Building an ice rink involves a lot of experimentation. Neelis says a plastic liner would be ideal, but is cost prohibitive. For the first few years, the rink bottom was sand, but this year he tried a different approach.

“I waited until it snowed, got my four-wheeler and snowmobile out and kept driving over and over it until it was packed down,” he explains. “Then at about 9 p.m. I watered it down with my garden hose. The next morning I had ice, and then I started hauling water.”

Neelis says it’s the best ice he’s had yet.

“I dumped about 24,000 gallons but didn’t lose any water into the ground, so I have thicker ice this year,” he says. “I have anywhere from 4 to 9 inches depending on my low and high spots.”

Frequent Wisconsin snowfalls create an ice maintenance issue. For light dustings, Neelis skates around with a shovel. He says it takes him about 90 minutes to clear the entire surface this way. For heavier snows, he uses a snow blower or a skid-steer to remove the snow from the ice.
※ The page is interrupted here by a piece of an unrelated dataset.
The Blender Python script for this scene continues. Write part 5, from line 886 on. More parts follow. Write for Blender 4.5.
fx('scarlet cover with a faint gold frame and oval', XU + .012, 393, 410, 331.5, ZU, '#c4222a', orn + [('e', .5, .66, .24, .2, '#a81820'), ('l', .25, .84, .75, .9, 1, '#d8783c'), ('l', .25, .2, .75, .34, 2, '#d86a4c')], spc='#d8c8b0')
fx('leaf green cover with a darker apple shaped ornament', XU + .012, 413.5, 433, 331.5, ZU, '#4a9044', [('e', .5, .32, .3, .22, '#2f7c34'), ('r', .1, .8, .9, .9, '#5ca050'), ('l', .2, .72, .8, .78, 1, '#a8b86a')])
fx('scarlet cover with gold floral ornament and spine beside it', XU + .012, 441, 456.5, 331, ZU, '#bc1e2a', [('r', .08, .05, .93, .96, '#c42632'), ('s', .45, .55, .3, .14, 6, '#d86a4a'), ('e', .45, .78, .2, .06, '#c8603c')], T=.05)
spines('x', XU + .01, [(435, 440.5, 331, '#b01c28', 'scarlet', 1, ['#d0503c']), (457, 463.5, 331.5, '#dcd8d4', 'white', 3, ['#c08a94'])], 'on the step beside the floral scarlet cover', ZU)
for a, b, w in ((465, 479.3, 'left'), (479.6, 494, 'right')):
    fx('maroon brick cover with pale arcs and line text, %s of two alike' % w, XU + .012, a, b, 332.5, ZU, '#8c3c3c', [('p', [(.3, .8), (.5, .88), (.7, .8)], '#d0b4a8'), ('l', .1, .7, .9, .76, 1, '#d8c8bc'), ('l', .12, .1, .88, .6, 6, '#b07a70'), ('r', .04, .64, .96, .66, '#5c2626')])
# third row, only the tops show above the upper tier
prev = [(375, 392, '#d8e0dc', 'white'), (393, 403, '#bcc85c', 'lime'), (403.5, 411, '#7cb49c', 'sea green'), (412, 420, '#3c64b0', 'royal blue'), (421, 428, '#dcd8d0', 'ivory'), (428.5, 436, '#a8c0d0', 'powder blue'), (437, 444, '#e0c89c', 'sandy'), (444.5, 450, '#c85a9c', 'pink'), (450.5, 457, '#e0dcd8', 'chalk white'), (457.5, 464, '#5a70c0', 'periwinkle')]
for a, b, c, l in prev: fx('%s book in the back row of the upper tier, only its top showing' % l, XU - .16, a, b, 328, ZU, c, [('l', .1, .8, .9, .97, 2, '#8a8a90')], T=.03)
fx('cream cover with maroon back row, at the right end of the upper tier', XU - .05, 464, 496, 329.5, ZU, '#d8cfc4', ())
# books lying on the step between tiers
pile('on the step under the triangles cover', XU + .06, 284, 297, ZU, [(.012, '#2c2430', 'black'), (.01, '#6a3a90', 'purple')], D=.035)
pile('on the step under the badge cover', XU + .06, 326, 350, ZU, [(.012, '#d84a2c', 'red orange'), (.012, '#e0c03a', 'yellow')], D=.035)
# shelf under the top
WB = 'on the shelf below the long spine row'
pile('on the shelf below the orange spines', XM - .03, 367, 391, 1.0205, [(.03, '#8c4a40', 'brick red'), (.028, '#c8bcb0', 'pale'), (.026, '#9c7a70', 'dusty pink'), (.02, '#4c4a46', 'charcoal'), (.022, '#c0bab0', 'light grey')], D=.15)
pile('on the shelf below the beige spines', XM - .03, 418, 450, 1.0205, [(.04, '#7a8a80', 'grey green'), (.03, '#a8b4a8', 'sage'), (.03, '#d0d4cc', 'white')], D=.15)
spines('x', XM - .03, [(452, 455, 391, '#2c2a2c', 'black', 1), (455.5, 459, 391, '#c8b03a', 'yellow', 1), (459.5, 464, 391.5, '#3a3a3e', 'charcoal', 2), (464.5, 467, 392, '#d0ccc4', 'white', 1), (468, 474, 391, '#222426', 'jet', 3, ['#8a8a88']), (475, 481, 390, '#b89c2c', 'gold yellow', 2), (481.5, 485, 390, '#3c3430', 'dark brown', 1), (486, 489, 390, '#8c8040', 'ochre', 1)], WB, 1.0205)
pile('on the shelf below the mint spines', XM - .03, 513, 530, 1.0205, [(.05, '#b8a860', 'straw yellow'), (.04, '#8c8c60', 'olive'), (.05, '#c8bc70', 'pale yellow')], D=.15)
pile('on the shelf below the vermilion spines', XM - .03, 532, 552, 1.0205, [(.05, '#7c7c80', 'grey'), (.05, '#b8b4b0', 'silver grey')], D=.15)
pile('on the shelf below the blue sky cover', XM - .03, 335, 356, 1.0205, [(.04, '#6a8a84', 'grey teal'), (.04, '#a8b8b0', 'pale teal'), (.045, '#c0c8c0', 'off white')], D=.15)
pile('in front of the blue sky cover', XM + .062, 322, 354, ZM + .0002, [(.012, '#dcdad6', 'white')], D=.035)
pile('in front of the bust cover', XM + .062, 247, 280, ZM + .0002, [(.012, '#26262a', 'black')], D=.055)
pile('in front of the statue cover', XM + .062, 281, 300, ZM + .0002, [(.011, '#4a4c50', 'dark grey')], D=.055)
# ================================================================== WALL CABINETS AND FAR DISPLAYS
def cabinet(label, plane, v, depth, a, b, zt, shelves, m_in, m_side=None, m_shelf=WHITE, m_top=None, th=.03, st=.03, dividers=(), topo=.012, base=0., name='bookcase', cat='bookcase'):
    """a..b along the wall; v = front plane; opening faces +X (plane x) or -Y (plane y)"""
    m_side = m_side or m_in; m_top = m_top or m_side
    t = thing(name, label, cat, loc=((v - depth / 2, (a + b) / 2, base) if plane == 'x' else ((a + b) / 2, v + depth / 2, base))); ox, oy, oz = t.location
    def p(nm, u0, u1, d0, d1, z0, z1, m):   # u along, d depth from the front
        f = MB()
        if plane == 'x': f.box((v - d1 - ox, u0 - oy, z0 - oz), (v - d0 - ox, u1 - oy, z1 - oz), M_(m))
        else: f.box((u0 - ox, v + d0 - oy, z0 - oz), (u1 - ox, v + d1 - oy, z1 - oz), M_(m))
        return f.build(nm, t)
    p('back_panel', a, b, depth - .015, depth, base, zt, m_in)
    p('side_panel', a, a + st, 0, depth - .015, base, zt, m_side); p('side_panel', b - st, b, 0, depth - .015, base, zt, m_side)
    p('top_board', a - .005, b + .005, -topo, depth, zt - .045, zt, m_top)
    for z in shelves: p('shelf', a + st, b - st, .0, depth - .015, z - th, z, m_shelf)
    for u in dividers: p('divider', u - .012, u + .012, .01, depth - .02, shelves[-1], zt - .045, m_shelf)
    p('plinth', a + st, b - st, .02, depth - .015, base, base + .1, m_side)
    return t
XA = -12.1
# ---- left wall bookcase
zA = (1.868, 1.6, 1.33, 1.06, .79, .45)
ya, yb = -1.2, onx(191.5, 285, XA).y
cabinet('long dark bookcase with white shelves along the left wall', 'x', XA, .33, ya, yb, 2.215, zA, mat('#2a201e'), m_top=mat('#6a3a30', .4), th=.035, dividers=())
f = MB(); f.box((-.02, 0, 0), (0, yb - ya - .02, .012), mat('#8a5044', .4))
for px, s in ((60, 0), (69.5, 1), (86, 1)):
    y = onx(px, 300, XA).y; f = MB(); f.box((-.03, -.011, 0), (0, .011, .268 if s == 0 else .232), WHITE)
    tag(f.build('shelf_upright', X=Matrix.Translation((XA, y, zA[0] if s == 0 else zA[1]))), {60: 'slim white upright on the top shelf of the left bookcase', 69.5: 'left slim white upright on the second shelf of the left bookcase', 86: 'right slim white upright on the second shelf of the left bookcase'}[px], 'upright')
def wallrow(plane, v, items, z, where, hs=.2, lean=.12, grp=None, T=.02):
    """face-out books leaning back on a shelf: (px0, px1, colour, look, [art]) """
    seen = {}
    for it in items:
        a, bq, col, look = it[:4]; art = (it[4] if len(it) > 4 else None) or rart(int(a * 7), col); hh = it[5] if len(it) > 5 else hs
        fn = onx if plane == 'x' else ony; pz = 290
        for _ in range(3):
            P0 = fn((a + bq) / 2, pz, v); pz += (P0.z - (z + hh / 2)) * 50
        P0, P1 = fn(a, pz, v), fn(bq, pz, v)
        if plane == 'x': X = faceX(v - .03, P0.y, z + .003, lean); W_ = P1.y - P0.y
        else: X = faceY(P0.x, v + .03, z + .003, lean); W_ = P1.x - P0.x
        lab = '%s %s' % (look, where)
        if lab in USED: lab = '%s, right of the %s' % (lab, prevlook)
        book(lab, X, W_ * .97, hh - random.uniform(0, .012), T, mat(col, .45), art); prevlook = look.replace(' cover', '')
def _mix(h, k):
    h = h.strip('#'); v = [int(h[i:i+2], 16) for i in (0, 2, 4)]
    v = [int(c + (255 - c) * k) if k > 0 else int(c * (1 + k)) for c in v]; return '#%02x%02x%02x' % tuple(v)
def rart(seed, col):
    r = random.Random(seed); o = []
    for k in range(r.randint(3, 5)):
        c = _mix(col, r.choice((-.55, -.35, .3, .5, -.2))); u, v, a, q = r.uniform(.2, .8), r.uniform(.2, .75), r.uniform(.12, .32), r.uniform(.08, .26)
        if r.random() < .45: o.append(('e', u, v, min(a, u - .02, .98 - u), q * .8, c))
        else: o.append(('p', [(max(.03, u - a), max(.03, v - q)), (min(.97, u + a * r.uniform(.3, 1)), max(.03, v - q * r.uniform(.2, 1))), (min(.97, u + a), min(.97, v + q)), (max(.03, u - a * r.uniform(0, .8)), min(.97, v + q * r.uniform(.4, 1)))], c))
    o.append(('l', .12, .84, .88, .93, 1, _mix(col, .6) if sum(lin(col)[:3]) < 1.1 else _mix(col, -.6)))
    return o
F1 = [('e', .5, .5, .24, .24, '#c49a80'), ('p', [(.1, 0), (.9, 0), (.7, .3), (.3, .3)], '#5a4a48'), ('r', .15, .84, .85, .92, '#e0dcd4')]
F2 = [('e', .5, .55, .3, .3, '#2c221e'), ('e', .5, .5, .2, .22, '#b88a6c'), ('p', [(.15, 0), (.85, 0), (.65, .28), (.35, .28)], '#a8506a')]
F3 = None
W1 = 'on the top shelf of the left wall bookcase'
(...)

He’d really like to have a Zamboni ice-surfacing machine, and is trying to figure out how to convert a riding lawn mower into a small-scale resurfacer.

Neelis’ daughters Elizabeth, 16, and Samantha, 15, continue to skate on the rink frequently, even though their involvement in organized team hockey has decreased as they progress through their teen years. Neelis’ wife, Tina, also uses the rink, though Neelis says she’s not always its biggest fan.

“Tina wasn’t very happy at first since I used an acre to build the rink and I spend so much time on it,” he says. “But then she started to skate with us and it was all good.”